Internet macht Bombenbau zum Kinderspiel
Über 200.000 Anleitungen in deutscher Sprache
Hamburg (pte031/06.12.2006/12:17) Das Internet greift potenziellen Bombenlegern kräftig unter die Arme. Wie eine aktuelle Recherche des deutschen Radiosenders NDR Info http://www.ndr.de aufgedeckt hat, gibt es mehr als 200.000 deutschsprachige Anleitungen zum Bomenbau im World Wide Web. Häufig sind die betreffenden Seiten tief und gut geschützt im Internet vergraben und werden nur selten von herkömmlichen Suchmaschinen gelistet. Dennoch ist es für die interessierte Klientel ein Leichtes sich die gewünschten Anleitungen zu besorgen. "Meist läuft dies über Mundpropaganda. Leute, die tatsächlich in solchen Kreisen verkehren, kennen sich damit aus und wissen, wo etwas zu finden ist", sagt Kai Küstner, Redakteur beim NDR Info, gegenüber pressetext. Natürlich finden sich aber auch eine Reihe an Anleitungen in den Trefferlisten der gängigen Suchmaschinen.
Der IT-Experte Bert Weingarten von der Softwarefirma PAN AMP hat eine eigene Suchfunktion entwickelt, mit der sich die versteckten Bombenanleitungen im so genannten Deep Internet aufspüren lassen. Laut Weingarten reiche die Palette von Briefbomben bis hin zu detaillierten Anweisungen, einen Personenzug in die Luft zu jagen. Die erforderlichen Einzelteile zum Bombenbau seien meist ganz unkompliziert im Baumarkt und der Apotheke zu finden. Von den Behörden wird die Thematik bislang hauptsächlich ignoriert. "Von Weingarten wissen wir zum Beispiel, dass er sich mit aufgespürten Webseiten häufiger an die Polizei wendet, diese jedoch nicht wirklich darauf reagiert", erklärt Küstner im Gespräch mit pressetext.
Es gibt zwar in Deutschland ein Gesetz, nach dem die strafrechtliche Verfolgung von Verfassern solcher Bombenbastler-Seiten möglich wäre, die Juristen sind sich bislang allerdings uneinig über die Auslegung des betreffenden Paragrafen 130a im Strafgesetzbuch. "Wir befinden uns hier in einer Grauzone. Meines Wissens nach werden diese Dinge in anderen Ländern wie etwa Großbritannien sehr viel strenger gehandhabt", so Küstner. Zumindest stehe im deutschen Gesetzestext aber geschrieben, dass sich jene Person strafbar macht, die eine Schrift verbreitet, die geeignet ist, als Anleitung zu einer schweren Straftat zu dienen.
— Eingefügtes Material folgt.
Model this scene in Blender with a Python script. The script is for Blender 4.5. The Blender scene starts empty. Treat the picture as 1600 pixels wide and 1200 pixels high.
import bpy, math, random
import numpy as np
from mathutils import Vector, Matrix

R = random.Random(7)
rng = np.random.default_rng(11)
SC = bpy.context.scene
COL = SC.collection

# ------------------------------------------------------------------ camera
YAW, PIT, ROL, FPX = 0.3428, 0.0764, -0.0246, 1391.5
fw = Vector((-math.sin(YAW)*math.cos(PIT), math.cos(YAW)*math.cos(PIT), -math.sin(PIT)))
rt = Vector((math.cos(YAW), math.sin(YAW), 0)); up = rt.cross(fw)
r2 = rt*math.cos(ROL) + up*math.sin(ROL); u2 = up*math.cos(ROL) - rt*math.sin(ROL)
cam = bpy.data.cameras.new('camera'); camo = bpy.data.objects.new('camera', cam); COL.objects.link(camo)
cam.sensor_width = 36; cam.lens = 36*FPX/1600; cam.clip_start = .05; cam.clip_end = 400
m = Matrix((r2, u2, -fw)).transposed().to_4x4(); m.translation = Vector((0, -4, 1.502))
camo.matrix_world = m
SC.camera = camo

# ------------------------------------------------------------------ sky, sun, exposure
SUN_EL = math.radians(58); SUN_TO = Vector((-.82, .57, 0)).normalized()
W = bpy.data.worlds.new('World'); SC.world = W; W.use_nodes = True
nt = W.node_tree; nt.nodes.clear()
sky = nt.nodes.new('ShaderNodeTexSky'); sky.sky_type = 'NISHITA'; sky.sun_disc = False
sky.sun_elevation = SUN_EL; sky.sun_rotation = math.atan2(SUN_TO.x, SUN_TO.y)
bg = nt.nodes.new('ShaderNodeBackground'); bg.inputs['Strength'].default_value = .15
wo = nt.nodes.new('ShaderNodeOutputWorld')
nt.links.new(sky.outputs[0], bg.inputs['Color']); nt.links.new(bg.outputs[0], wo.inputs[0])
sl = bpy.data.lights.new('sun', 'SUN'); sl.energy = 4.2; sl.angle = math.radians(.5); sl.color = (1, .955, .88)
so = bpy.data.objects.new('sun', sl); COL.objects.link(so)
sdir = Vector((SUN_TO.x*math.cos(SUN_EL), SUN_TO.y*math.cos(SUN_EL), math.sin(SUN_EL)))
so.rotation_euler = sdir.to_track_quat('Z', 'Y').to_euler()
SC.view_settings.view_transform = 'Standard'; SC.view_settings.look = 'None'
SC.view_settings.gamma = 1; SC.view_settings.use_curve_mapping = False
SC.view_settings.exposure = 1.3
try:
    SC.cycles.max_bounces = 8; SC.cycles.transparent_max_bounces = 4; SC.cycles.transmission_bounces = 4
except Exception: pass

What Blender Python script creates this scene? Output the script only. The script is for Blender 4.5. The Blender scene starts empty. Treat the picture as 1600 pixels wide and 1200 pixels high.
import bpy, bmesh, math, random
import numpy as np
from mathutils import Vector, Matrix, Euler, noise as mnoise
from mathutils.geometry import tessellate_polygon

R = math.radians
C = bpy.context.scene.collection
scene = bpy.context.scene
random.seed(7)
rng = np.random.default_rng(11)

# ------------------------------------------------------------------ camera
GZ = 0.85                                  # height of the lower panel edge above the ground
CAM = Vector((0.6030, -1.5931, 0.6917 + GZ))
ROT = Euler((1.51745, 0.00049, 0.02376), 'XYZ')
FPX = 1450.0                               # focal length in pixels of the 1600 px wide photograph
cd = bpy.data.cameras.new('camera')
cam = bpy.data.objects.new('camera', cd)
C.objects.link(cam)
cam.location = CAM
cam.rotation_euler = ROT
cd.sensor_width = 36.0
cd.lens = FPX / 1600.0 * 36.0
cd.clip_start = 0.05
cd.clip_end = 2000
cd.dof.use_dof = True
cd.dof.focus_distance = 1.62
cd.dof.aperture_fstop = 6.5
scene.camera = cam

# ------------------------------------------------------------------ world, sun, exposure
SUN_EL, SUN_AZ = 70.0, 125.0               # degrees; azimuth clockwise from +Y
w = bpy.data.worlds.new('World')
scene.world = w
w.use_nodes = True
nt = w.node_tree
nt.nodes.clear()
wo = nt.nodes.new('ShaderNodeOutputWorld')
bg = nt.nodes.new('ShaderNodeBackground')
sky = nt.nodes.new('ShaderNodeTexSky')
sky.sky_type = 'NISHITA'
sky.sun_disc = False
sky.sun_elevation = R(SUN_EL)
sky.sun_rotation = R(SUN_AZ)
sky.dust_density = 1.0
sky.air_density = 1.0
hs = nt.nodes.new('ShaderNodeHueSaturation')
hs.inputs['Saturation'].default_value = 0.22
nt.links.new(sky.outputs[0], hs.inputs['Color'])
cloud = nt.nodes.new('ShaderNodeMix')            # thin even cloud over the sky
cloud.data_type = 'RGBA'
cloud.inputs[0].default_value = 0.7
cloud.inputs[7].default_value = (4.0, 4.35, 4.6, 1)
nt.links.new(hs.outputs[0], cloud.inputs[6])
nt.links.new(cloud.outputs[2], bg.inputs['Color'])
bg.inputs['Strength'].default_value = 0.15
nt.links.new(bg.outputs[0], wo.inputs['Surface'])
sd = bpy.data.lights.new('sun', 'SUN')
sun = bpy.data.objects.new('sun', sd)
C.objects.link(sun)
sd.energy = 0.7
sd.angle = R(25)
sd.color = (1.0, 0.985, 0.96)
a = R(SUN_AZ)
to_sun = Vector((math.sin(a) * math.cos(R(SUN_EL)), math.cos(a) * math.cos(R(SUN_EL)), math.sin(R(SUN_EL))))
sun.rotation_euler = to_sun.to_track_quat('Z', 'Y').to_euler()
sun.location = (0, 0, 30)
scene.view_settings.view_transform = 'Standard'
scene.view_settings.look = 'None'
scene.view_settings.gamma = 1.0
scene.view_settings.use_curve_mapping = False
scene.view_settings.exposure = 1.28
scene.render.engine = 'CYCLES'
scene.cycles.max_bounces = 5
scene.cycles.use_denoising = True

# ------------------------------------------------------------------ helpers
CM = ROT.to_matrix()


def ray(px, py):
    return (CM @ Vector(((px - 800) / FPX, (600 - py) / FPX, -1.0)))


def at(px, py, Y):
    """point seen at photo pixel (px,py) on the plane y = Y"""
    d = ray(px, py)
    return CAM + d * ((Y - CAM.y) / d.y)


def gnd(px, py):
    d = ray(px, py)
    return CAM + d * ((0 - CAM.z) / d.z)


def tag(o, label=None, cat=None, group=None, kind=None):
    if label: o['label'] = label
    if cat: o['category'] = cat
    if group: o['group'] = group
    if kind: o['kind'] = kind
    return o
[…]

Ein Verbot von Bombenanleitungen im Internet würde zwar nicht grundlegend das Problem beheben, wäre aber ein erster Schritt. "Natürlich könnten Interessierte auch auf englischsprachige Seiten ausweichen, die hohe Anzahl deutschsprachiger Anleitungen spricht aber auch für sich", meint Küstner. Die deutsche Regierung sieht offenbar einige Schwierigkeiten in der Strafverfolgung. Die Masse an Webseiten erschwere es den Behörden, den Fällen nachzugehen, so ein Sprecher des Bundesministeriums gegenüber dem NDR. Und der Bund Deutscher Kriminalbeamter bemängelt seinerseits, dass es mit der derzeitigen Ausstattung der Polizei kaum möglich sei, die Internetkriminalität effektiv zu bekämpfen und fordert bessere Mittel, um derlei Problemen nachgehen zu können.
Angesichts immer wieder aufgefundener selbst gebastelter Bomben, wie zuletzt am Dienstag im niederösterreichischen Leopoldsdorf, dürfte die Problematik künftig noch an Brisanz gewinnen. Bislang ist noch ungeklärt, woher die Rohrbombe, die von einem Fußgänger auf der Straße entdeckt worden war, stammte. Nach Angaben der Polizei handle es sich aber um einen sehr professionell gebauten Sprengkörper mit Fernzündung, der zumindest nicht als jugendliche Bastelei abgetan werden könnte. Auch über das Motiv und das potenzielle Anschlagsziel wird noch spekuliert. Die Bombe hätte jedenfalls dazu ausgereicht, ein vorbeifahrendes Auto zu sprengen.